PS: Still, not all parents agree on when to broach these topics. What do you say to those whose partner isn't aligned with racism being a necessary topic to discuss now?

JM: This can be tough, but it just means double down on my advice to start the conversation. Even if that means starting it with your partner. I don't want to pretend like this is easy. But I'm not sure ignoring it and pretending like everything is fine is much better.

PS: What should you do if you think you missed the window in talking with your kids about race?

JM: There is no "too late." We weren't all parented perfectly. Starting is the key. No matter the age, no matter the circumstance. Have you ever wished you didn't get an apology, even if it came late? Probably not. It's the same with a conversation about racism.

PS: How do you make the race conversation a part of your daily life — versus an uncomfortable talk you only have when a terrible injustice takes place?

JM: First, if you're white, spend time around people of color. Your kids will bring it up! Second, take advantage of the moments that come up. Don't let them pass you by or save them for later. It will be uncomfortable the first few times.

PS: Your book is geared for ages 5 and up — how do you advise parents start this conversation with kids younger than that?
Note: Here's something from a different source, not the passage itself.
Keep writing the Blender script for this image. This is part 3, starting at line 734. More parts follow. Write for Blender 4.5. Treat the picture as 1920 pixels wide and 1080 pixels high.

JM: Honestly, my book is still great for younger kids, but I also recommend just free-styling. Call out differences when you see them, so kids notice. This one is really tricky, and I'll understand parents' hesitation there. When I say "call out differences," I mean to point things out as it relates to race. It's just as appropriate to refer to the girl with the dark brown skin in the yellow dress as it is to say the white little boy in the blue shorts. This isn't making everything about race. This is about normalizing that race exists. The fear of talking about race has led some to essentially strip away its existence. That is color blindness at its core and is an incredibly belittling way to look at anyone, especially a person of color. So not noticing is not good, seriously.

Then teach them what to do with what they notice. And most importantly, do they notice their own race? That's a biggie for white kids. It's OK for them to recognize they are white just like it should be for kids of color to do the same.

PS: After kids read your book, what's the next best step for parents?

JM: Once the conversation starts, you'll notice that they help keep it going. Just don't stop talking about it!